- **Short exercise**: Leave out the pictures and copy everything else below exactly.

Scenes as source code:
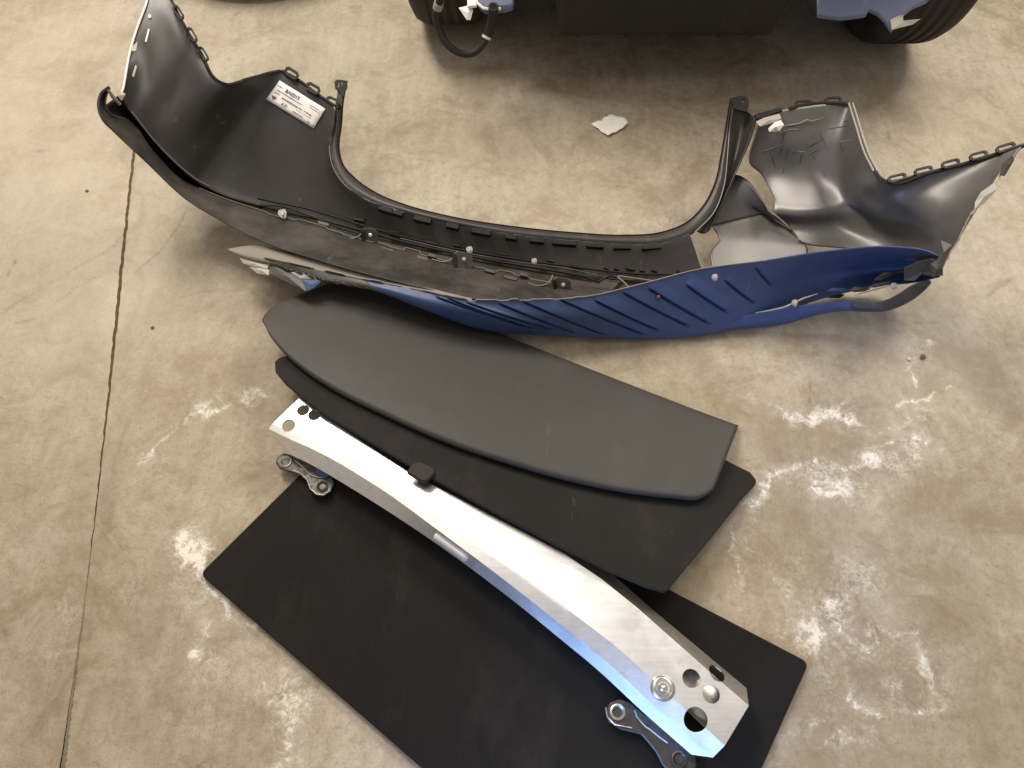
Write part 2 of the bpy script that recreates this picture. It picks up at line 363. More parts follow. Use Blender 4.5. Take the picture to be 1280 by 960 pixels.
CRACK = [([(0, 392), (70, 350), (140, 310), (160, 285)], 0.0022, 0.5), ([(70, 378), (110, 350), (155, 334)], 0.002, 0.45), ([(168, 340), (200, 315), (222, 285), (235, 258)], 0.0022, 0.5),
         ([(8, 345), (22, 323)], 0.002, 0.7), ([(20, 404), (42, 398)], 0.003, 0.6), ([(150, 330), (0, 385)], 0.02, 0.10), ([(1012, 505), (1012, 480)], 0.0022, 0.8), ([(1140, 402), (1170, 404)], 0.0022, 0.55), ([(1180, 455), (1220, 480)], 0.002, 0.3),
         ([(1235, 370), (1250, 358), (1262, 350)], 0.004, 0.4), ([(258, 950), (244, 962)], 0.003, 0.9), ([(287, 26), (302, 12)], 0.0035, 0.5), ([(165, 700), (170, 730), (158, 760)], 0.0018, 0.5), ([(160, 700), (210, 690)], 0.0014, 0.35), ([(195, 560), (205, 585)], 0.0018, 0.35), ([(1110, 165), (1112, 175)], 0.004, 0.7), ([(1230, 540), (1262, 620)], 0.0016, 0.3), ([(0, 780), (20, 822)], 0.003, 0.5), ([(975, 120), (940, 118)], 0.003, 0.0), ([(60, 188), (42, 190)], 0.006, 0.35)]
def vnoise(X, Y, f, seed):
    g = np.random.default_rng(seed).random((160, 160)); x, y = (X + 8) * f % 158, (Y + 8) * f % 158
    i, j = x.astype(int), y.astype(int); u, v = x - i, y - j; u, v = u*u*(3-2*u), v*v*(3-2*v)
    return (g[i, j]*(1-u)*(1-v) + g[i+1, j]*u*(1-v) + g[i, j+1]*(1-u)*v + g[i+1, j+1]*u*v) - .5
def fbm(X, Y, f, seed, o=4): return sum(vnoise(X, Y, f * 2**k, seed + k) / 1.8**k for k in range(o))
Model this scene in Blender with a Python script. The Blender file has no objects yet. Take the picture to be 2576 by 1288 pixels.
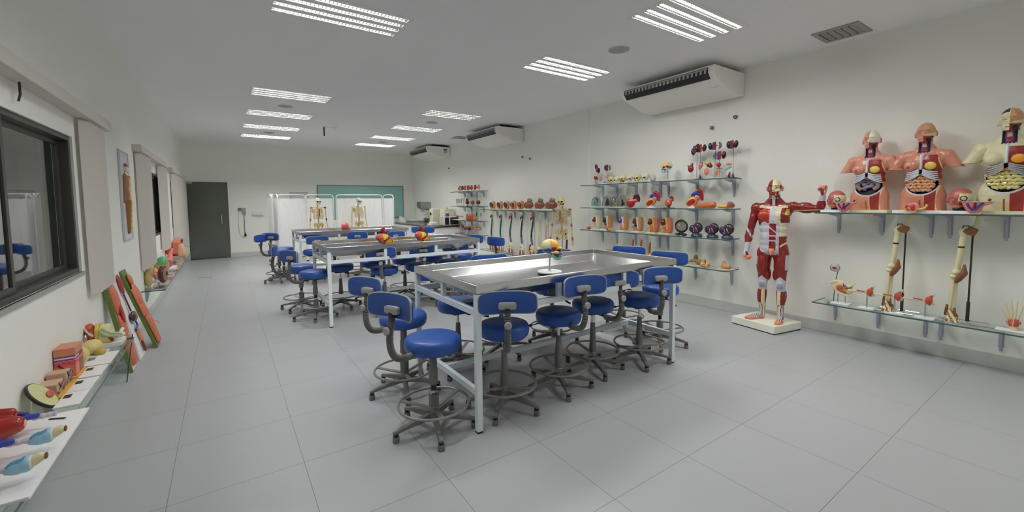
# Anatomy teaching room: built in metres, camera at the origin (x right along the back wall, y down the room)
import bpy, bmesh, math, random
import numpy as np
from mathutils import Vector, Matrix, Euler
random.seed(7)
PI = math.pi
SC = bpy.context.scene
COL = SC.collection
R = math.radians

# ------------------------------------------------------------------ materials
def lin(v):
    v = v / 255.0
    return v / 12.92 if v <= 0.04045 else ((v + 0.055) / 1.055) ** 2.4
def pc(r, g, b, k=1.5):
    return tuple(min(lin(x) * k, 0.9) for x in (r, g, b)) + (1,)
MC = {}
def mat(name, rgb, rough=0.5, metal=0.0, noise=0.0, scale=40, coat=0.0, k=1.5, bump=0.0, emit=0.0, spec=0.5):
    if name in MC: return MC[name]
    m = bpy.data.materials.new(name); m.use_nodes = True
    nt = m.node_tree; b = nt.nodes['Principled BSDF']
    col = pc(*rgb, k=k)
    b.inputs['Base Color'].default_value = col
    b.inputs['Roughness'].default_value = rough
    b.inputs['Metallic'].default_value = metal
    b.inputs['Coat Weight'].default_value = coat
    b.inputs['Specular IOR Level'].default_value = spec
    if emit:
        b.inputs['Emission Color'].default_value = (1, 1, 1, 1); b.inputs['Emission Strength'].default_value = emit
    if noise or bump:
        tc = nt.nodes.new('ShaderNodeTexCoord'); n = nt.nodes.new('ShaderNodeTexNoise')
        n.inputs['Scale'].default_value = scale; n.inputs['Detail'].default_value = 3
        nt.links.new(tc.outputs['Object'], n.inputs['Vector'])
        if noise:
            mx = nt.nodes.new('ShaderNodeMix'); mx.data_type = 'RGBA'
            mx.inputs[6].default_value = tuple(x * (1 - noise) for x in col[:3]) + (1,)
            mx.inputs[7].default_value = tuple(min(x * (1 + noise), .95) for x in col[:3]) + (1,)
            nt.links.new(n.outputs['Fac'], mx.inputs[0]); nt.links.new(mx.outputs[2], b.inputs['Base Color'])
        if bump:
            bp = nt.nodes.new('ShaderNodeBump'); bp.inputs['Strength'].default_value = bump; bp.inputs['Distance'].default_value = .004
            nt.links.new(n.outputs['Fac'], bp.inputs['Height']); nt.links.new(bp.outputs['Normal'], b.inputs['Normal'])
    MC[name] = m
    return m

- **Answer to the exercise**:
Write part 2 of the bpy script that recreates this picture. It picks up at line 363. More parts follow. Use Blender 4.5. Take the picture to be 1280 by 960 pixels.
CRACK = [([(0, 392), (70, 350), (140, 310), (160, 285)], 0.0022, 0.5), ([(70, 378), (110, 350), (155, 334)], 0.002, 0.45), ([(168, 340), (200, 315), (222, 285), (235, 258)], 0.0022, 0.5),
         ([(8, 345), (22, 323)], 0.002, 0.7), ([(20, 404), (42, 398)], 0.003, 0.6), ([(150, 330), (0, 385)], 0.02, 0.10), ([(1012, 505), (1012, 480)], 0.0022, 0.8), ([(1140, 402), (1170, 404)], 0.0022, 0.55), ([(1180, 455), (1220, 480)], 0.002, 0.3),
         ([(1235, 370), (1250, 358), (1262, 350)], 0.004, 0.4), ([(258, 950), (244, 962)], 0.003, 0.9), ([(287, 26), (302, 12)], 0.0035, 0.5), ([(165, 700), (170, 730), (158, 760)], 0.0018, 0.5), ([(160, 700), (210, 690)], 0.0014, 0.35), ([(195, 560), (205, 585)], 0.0018, 0.35), ([(1110, 165), (1112, 175)], 0.004, 0.7), ([(1230, 540), (1262, 620)], 0.0016, 0.3), ([(0, 780), (20, 822)], 0.003, 0.5), ([(975, 120), (940, 118)], 0.003, 0.0), ([(60, 188), (42, 190)], 0.006, 0.35)]
def vnoise(X, Y, f, seed):
    g = np.random.default_rng(seed).random((160, 160)); x, y = (X + 8) * f % 158, (Y + 8) * f % 158
    i, j = x.astype(int), y.astype(int); u, v = x - i, y - j; u, v = u*u*(3-2*u), v*v*(3-2*v)
    return (g[i, j]*(1-u)*(1-v) + g[i+1, j]*u*(1-v) + g[i, j+1]*(1-u)*v + g[i+1, j+1]*u*v) - .5
def fbm(X, Y, f, seed, o=4): return sum(vnoise(X, Y, f * 2**k, seed + k) / 1.8**k for k in range(o))
Model this scene in Blender with a Python script. The Blender file has no objects yet. Take the picture to be 2576 by 1288 pixels.
# Anatomy teaching room: built in metres, camera at the origin (x right along the back wall, y down the room)
import bpy, bmesh, math, random
import numpy as np
from mathutils import Vector, Matrix, Euler
random.seed(7)
PI = math.pi
SC = bpy.context.scene
COL = SC.collection
R = math.radians

# ------------------------------------------------------------------ materials
def lin(v):
    v = v / 255.0
    return v / 12.92 if v <= 0.04045 else ((v + 0.055) / 1.055) ** 2.4
def pc(r, g, b, k=1.5):
    return tuple(min(lin(x) * k, 0.9) for x in (r, g, b)) + (1,)
MC = {}
def mat(name, rgb, rough=0.5, metal=0.0, noise=0.0, scale=40, coat=0.0, k=1.5, bump=0.0, emit=0.0, spec=0.5):
    if name in MC: return MC[name]
    m = bpy.data.materials.new(name); m.use_nodes = True
    nt = m.node_tree; b = nt.nodes['Principled BSDF']
    col = pc(*rgb, k=k)
    b.inputs['Base Color'].default_value = col
    b.inputs['Roughness'].default_value = rough
    b.inputs['Metallic'].default_value = metal
    b.inputs['Coat Weight'].default_value = coat
    b.inputs['Specular IOR Level'].default_value = spec
    if emit:
        b.inputs['Emission Color'].default_value = (1, 1, 1, 1); b.inputs['Emission Strength'].default_value = emit
    if noise or bump:
        tc = nt.nodes.new('ShaderNodeTexCoord'); n = nt.nodes.new('ShaderNodeTexNoise')
        n.inputs['Scale'].default_value = scale; n.inputs['Detail'].default_value = 3
        nt.links.new(tc.outputs['Object'], n.inputs['Vector'])
        if noise:
            mx = nt.nodes.new('ShaderNodeMix'); mx.data_type = 'RGBA'
            mx.inputs[6].default_value = tuple(x * (1 - noise) for x in col[:3]) + (1,)
            mx.inputs[7].default_value = tuple(min(x * (1 + noise), .95) for x in col[:3]) + (1,)
            nt.links.new(n.outputs['Fac'], mx.inputs[0]); nt.links.new(mx.outputs[2], b.inputs['Base Color'])
        if bump:
            bp = nt.nodes.new('ShaderNodeBump'); bp.inputs['Strength'].default_value = bump; bp.inputs['Distance'].default_value = .004
            nt.links.new(n.outputs['Fac'], bp.inputs['Height']); nt.links.new(bp.outputs['Normal'], b.inputs['Normal'])
    MC[name] = m
    return m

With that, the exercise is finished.